**WRITTEN TASK**
Show all lines of the listing that hold the word "scene".

**DATASET SECTION**
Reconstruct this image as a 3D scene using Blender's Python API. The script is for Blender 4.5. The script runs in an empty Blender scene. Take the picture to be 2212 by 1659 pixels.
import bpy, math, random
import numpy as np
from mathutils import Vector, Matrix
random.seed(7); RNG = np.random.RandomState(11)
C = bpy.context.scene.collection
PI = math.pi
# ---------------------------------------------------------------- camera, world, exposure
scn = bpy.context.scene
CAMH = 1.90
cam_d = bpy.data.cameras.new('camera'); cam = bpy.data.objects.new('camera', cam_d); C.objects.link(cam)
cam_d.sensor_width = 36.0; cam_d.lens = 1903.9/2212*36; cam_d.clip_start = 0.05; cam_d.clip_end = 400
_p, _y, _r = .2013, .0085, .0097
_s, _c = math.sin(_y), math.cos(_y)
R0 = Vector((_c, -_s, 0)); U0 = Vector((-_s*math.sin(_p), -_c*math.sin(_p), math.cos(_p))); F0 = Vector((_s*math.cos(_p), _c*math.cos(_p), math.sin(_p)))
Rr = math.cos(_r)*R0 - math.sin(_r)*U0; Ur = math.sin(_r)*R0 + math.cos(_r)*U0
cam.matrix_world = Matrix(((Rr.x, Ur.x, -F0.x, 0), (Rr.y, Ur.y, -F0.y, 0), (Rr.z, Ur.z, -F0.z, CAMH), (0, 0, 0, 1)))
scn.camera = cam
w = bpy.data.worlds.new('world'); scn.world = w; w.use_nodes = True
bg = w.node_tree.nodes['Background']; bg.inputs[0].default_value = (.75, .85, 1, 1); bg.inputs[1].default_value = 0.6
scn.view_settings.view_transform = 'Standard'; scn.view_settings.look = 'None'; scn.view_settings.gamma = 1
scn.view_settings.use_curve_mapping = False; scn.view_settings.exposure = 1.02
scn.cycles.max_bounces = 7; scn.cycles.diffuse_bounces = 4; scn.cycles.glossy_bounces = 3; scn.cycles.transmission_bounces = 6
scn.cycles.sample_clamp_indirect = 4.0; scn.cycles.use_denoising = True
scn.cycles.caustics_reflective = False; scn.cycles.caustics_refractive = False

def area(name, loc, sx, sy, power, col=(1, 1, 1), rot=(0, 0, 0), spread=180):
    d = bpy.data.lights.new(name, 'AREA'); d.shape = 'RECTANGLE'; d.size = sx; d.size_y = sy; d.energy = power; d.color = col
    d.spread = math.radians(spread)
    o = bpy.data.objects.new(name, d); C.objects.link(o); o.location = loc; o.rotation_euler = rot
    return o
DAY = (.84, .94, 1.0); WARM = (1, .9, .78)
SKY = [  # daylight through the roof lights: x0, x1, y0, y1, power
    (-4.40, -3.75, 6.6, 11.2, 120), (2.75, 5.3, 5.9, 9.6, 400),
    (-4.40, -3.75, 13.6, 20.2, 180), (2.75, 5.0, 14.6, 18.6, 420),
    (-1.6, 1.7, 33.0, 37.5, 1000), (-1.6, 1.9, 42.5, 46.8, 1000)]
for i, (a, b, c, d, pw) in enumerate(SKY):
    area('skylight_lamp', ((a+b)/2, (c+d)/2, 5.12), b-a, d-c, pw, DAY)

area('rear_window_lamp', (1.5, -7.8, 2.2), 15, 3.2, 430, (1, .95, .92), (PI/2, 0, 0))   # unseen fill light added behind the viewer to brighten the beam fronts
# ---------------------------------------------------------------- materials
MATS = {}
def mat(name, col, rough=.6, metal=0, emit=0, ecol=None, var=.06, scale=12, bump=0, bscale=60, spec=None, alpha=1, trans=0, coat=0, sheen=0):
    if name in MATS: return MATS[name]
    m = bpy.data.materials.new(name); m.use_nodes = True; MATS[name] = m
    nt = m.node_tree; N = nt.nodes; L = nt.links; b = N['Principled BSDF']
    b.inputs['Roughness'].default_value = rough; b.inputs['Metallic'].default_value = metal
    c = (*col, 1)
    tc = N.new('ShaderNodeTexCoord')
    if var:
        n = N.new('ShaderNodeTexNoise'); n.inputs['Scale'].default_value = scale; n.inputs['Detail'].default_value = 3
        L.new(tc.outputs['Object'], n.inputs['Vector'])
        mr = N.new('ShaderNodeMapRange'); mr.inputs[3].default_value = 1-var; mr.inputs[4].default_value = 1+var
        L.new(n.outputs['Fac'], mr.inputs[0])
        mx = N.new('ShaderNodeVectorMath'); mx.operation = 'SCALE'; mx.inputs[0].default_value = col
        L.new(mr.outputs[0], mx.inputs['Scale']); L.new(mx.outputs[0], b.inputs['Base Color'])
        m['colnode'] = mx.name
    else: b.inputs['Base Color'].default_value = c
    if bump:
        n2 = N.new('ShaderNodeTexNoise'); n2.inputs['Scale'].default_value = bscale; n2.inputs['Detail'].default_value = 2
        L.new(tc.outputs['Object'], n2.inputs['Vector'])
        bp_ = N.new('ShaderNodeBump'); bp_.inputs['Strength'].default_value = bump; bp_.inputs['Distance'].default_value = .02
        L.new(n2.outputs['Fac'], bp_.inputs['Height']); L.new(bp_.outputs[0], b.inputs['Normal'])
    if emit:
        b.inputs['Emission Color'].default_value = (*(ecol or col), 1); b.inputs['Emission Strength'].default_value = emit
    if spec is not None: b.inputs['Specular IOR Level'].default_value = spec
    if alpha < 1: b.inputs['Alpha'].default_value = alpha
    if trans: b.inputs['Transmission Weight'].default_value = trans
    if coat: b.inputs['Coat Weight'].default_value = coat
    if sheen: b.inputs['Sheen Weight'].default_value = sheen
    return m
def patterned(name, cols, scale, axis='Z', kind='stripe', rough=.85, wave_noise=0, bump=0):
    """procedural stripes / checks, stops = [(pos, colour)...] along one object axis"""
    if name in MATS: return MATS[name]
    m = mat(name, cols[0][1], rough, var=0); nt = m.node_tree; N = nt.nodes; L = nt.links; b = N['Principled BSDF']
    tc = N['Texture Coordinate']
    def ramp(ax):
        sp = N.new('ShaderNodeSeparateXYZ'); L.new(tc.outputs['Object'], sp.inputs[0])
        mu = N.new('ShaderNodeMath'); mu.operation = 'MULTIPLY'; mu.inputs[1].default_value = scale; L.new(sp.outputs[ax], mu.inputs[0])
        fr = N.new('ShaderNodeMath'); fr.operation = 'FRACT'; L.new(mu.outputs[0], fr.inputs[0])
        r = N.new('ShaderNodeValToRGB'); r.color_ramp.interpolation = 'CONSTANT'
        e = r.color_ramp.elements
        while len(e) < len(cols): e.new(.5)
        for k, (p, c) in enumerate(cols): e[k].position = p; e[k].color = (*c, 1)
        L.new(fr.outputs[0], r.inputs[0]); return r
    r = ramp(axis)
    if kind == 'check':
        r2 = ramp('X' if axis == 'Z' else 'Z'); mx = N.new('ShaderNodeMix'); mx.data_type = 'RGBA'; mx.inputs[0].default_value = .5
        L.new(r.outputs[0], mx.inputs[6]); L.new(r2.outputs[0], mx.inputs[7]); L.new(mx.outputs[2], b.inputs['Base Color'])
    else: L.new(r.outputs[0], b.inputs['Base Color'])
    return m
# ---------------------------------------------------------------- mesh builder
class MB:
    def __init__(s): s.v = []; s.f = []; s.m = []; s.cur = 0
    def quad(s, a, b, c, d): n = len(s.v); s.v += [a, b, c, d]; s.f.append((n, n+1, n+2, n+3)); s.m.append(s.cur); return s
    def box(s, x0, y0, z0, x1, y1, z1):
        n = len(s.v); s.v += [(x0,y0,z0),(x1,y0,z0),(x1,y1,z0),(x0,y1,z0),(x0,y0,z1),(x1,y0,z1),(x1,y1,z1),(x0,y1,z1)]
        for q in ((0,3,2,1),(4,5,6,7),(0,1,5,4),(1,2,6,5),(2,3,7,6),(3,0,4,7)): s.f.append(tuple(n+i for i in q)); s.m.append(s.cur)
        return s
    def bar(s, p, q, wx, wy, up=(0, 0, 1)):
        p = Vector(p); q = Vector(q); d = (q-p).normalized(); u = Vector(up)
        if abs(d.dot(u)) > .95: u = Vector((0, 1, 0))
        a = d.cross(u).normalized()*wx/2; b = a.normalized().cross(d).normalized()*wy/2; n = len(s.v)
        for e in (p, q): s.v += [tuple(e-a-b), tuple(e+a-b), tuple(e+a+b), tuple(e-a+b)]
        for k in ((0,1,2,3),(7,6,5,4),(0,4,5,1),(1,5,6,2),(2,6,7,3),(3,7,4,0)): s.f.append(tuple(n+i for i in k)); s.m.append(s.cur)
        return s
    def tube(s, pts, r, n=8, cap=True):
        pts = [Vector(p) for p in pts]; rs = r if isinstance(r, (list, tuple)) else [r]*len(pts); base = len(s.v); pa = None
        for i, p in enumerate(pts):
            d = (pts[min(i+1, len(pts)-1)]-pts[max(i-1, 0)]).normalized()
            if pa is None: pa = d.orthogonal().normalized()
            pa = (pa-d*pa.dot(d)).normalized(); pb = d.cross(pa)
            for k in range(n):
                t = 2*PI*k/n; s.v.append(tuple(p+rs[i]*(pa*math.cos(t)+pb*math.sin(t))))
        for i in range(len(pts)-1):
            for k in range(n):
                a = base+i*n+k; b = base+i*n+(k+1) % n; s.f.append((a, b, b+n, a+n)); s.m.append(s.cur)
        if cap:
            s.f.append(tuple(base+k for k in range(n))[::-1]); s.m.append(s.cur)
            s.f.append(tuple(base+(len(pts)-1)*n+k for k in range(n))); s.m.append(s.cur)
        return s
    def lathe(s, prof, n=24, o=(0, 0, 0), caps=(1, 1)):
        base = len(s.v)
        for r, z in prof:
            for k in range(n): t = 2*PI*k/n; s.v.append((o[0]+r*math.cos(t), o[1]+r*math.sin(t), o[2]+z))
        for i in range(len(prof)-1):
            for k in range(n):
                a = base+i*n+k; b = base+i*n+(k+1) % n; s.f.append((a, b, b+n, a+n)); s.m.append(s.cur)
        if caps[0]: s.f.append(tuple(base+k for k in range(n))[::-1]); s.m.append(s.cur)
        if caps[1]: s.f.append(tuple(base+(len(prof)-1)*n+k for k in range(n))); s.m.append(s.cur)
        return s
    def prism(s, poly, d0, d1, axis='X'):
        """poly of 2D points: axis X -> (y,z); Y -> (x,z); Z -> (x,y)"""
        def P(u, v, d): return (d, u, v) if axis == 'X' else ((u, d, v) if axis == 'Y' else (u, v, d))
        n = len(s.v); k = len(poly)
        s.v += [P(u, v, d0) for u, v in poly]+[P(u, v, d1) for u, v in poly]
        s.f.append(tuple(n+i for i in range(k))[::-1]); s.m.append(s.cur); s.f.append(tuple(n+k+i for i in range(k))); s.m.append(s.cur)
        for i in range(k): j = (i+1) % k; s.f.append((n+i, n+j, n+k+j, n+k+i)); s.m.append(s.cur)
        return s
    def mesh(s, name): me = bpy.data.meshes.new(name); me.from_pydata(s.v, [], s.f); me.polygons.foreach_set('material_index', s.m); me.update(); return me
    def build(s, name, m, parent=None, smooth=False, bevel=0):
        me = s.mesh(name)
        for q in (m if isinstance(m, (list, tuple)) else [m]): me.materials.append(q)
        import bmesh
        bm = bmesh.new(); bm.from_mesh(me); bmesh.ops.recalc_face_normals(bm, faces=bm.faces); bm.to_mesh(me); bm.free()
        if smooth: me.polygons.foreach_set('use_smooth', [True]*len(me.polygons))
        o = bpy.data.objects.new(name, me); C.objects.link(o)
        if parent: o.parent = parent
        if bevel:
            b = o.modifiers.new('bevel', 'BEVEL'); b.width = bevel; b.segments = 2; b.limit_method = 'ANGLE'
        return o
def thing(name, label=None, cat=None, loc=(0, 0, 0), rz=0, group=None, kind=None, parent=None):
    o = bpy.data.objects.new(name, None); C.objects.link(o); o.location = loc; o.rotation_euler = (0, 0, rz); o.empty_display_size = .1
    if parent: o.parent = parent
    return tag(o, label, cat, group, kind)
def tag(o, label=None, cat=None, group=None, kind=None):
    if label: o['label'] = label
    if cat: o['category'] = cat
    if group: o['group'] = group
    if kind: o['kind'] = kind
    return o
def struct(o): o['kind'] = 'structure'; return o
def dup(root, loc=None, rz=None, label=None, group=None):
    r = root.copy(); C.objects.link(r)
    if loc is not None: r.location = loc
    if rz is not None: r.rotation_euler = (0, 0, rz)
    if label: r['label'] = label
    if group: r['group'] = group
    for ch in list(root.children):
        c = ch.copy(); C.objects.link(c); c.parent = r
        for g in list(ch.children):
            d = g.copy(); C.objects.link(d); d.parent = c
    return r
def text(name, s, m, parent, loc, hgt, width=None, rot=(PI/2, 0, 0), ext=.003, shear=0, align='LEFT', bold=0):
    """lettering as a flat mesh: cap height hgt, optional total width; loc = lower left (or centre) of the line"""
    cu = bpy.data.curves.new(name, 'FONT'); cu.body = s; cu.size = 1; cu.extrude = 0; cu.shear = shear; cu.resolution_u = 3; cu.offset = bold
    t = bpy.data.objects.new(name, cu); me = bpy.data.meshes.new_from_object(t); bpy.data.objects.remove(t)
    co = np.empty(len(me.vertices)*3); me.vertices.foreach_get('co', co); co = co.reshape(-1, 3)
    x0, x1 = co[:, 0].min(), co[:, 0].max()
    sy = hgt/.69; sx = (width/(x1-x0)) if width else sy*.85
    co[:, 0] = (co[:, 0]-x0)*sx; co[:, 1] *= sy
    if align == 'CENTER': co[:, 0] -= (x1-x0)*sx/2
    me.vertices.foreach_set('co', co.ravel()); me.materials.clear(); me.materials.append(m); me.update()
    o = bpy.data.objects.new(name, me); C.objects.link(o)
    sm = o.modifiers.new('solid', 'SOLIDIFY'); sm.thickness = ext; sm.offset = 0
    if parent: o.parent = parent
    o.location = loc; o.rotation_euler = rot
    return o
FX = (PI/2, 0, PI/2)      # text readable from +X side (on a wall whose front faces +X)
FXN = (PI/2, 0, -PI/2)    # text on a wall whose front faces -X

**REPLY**
Reconstruct this image as a 3D scene using Blender's Python API. The script is for Blender 4.5. The script runs in an empty Blender scene. Take the picture to be 2212 by 1659 pixels.
C = bpy.context.scene.collection
scn = bpy.context.scene